> _Exercise prompt_
Leave out the pictures and transcribe everything else exactly.

####################

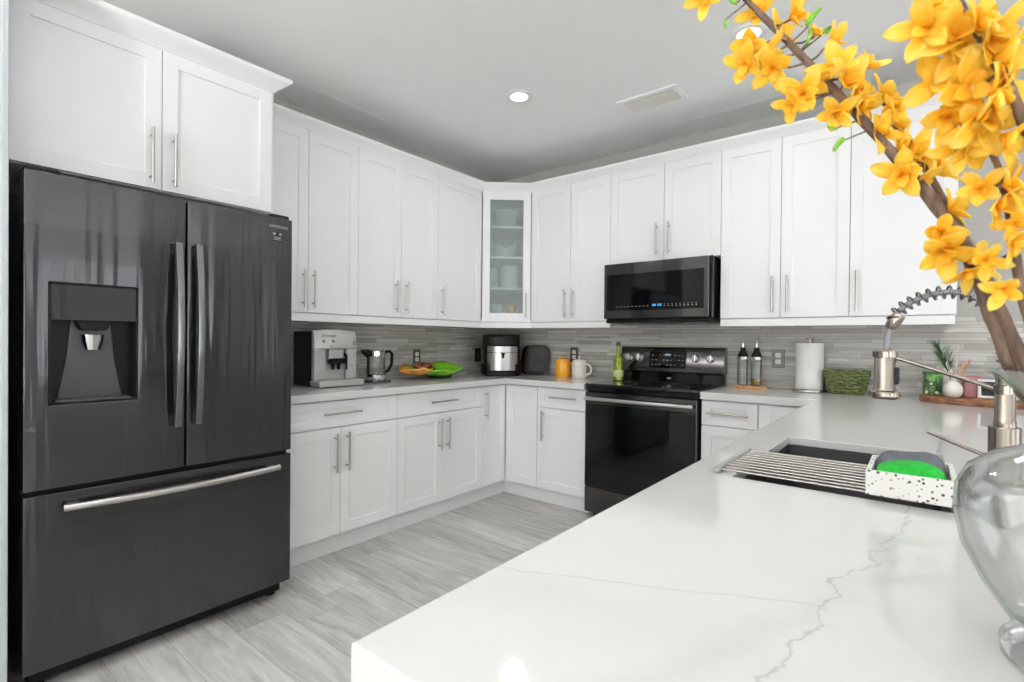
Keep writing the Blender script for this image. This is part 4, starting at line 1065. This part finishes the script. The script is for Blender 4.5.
def cloth(name, mat, lab, cx, cy, w_, d_, h, z, seed):
    random.seed(seed); ph_ = [random.uniform(0, 6) for _ in range(6)]
    def fn(u, v):
        a = 2*PI*u; b = PI*v - PI/2
        x = w_*math.copysign(abs(math.cos(a))**.5, math.cos(a))*math.cos(b)**.5; y = d_*math.copysign(abs(math.sin(a))**.5, math.sin(a))*math.cos(b)**.5
        zc = h/2+h/2*math.sin(b) + .0025*math.sin(70*x+ph_[0])*(1 if b > 0 else 0)+.002*math.sin(90*y+ph_[1])*(1 if b > 0 else 0)
        return (x, y, zc)
    o = MB().surf(fn, 40, 16).build(name, mat, world=False, smooth=60)
    o.location = (cx, cy, z); tag(o, lab, 'cloth', 'cloths in the tub'); return o
cloth('scrub_cloth', 'greensp', 'bright green scrub cloth at the front of the terrazzo tub', -.012, 1.206, .054, .030, .056, TBZ+.0065, 1)
cloth('folded_cloth', 'greycl', 'grey folded cloth lying behind the green one in the terrazzo tub', -.012, 1.284, .054, .042, .060, TBZ+.0065, 2)

# ------------------------------------------------------------------ faucet
fc = thing('faucet', 'brushed nickel spring pull-down faucet behind the sink', 'faucet', (.142, 1.50, ZT))
fx, fy = .142, 1.50
MB().lathe([(0, 0), (.032, 0), (.033, .003), (.033, .008), (.029, .012), (.0265, .018), (.0265, .118), (.0255, .121), (0, .121)], (fx, fy, ZT), 32).build('base', 'faucet', fc)
MB().lathe([(0, .120), (.0185, .120), (.0185, .134), (.0172, .136), (.0172, .205), (.0160, .208), (.0160, .232), (0, .234)], (fx, fy, ZT), 28).build('column', 'faucet', fc)
MB().tube([(fx-.018, fy-.008, ZT+.052), (fx-.055, fy-.008, ZT+.066), (fx-.128, fy-.008, ZT+.097)], [.0045, .004, .0036], 12).build('lever', 'faucet', fc)
# hose arch in x-z: up the column, over and down to the spray head
def hose(t):
    # a half ellipse from the column top (t = 0) to the spray head (t = 1)
    a = PI*t; cx = .046; rx = .096
    zb_ = 1.155*(1-t)+1.262*t
    return Vector((cx+rx*math.cos(a), fy, zb_ + (1.330-zb_)*math.sin(a)**.8 if math.sin(a) > 0 else zb_))
N = 60; HP = [hose(k/N) for k in range(N+1)]
HP = [Vector((fx-.004, fy, 1.14))]+HP
MB().tube(HP, .0062, 12).build('hose', 'hose', fc)
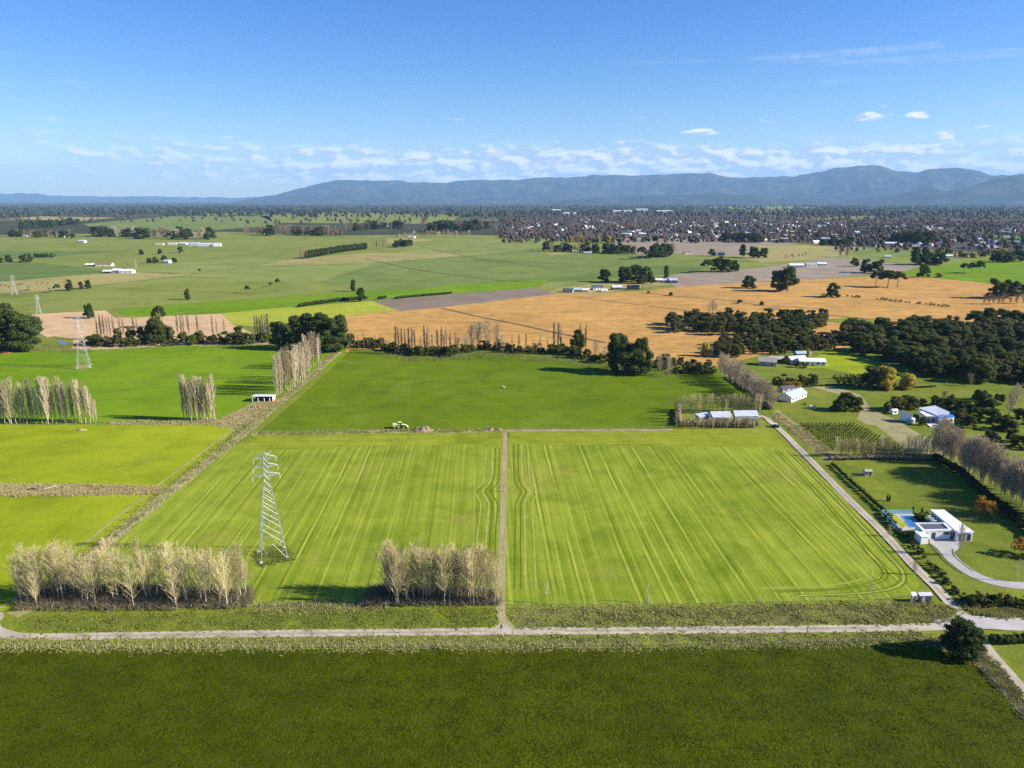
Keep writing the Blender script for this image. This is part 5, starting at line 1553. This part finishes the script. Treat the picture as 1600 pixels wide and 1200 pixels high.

####################

> _Response_
Keep writing the Blender script for this image. This is part 4, starting at line 1065. This part finishes the script. The script is for Blender 4.5.
def cloth(name, mat, lab, cx, cy, w_, d_, h, z, seed):
    random.seed(seed); ph_ = [random.uniform(0, 6) for _ in range(6)]
    def fn(u, v):
        a = 2*PI*u; b = PI*v - PI/2
        x = w_*math.copysign(abs(math.cos(a))**.5, math.cos(a))*math.cos(b)**.5; y = d_*math.copysign(abs(math.sin(a))**.5, math.sin(a))*math.cos(b)**.5
        zc = h/2+h/2*math.sin(b) + .0025*math.sin(70*x+ph_[0])*(1 if b > 0 else 0)+.002*math.sin(90*y+ph_[1])*(1 if b > 0 else 0)
        return (x, y, zc)
    o = MB().surf(fn, 40, 16).build(name, mat, world=False, smooth=60)
    o.location = (cx, cy, z); tag(o, lab, 'cloth', 'cloths in the tub'); return o
cloth('scrub_cloth', 'greensp', 'bright green scrub cloth at the front of the terrazzo tub', -.012, 1.206, .054, .030, .056, TBZ+.0065, 1)
cloth('folded_cloth', 'greycl', 'grey folded cloth lying behind the green one in the terrazzo tub', -.012, 1.284, .054, .042, .060, TBZ+.0065, 2)

# ------------------------------------------------------------------ faucet
fc = thing('faucet', 'brushed nickel spring pull-down faucet behind the sink', 'faucet', (.142, 1.50, ZT))
fx, fy = .142, 1.50
MB().lathe([(0, 0), (.032, 0), (.033, .003), (.033, .008), (.029, .012), (.0265, .018), (.0265, .118), (.0255, .121), (0, .121)], (fx, fy, ZT), 32).build('base', 'faucet', fc)
MB().lathe([(0, .120), (.0185, .120), (.0185, .134), (.0172, .136), (.0172, .205), (.0160, .208), (.0160, .232), (0, .234)], (fx, fy, ZT), 28).build('column', 'faucet', fc)
MB().tube([(fx-.018, fy-.008, ZT+.052), (fx-.055, fy-.008, ZT+.066), (fx-.128, fy-.008, ZT+.097)], [.0045, .004, .0036], 12).build('lever', 'faucet', fc)
# hose arch in x-z: up the column, over and down to the spray head
def hose(t):
    # a half ellipse from the column top (t = 0) to the spray head (t = 1)
    a = PI*t; cx = .046; rx = .096
    zb_ = 1.155*(1-t)+1.262*t
    return Vector((cx+rx*math.cos(a), fy, zb_ + (1.330-zb_)*math.sin(a)**.8 if math.sin(a) > 0 else zb_))
N = 60; HP = [hose(k/N) for k in range(N+1)]
HP = [Vector((fx-.004, fy, 1.14))]+HP
MB().tube(HP, .0062, 12).build('hose', 'hose', fc)
Keep writing the Blender script for this image. This is part 5, starting at line 1553. This part finishes the script. Treat the picture as 1600 pixels wide and 1200 pixels high.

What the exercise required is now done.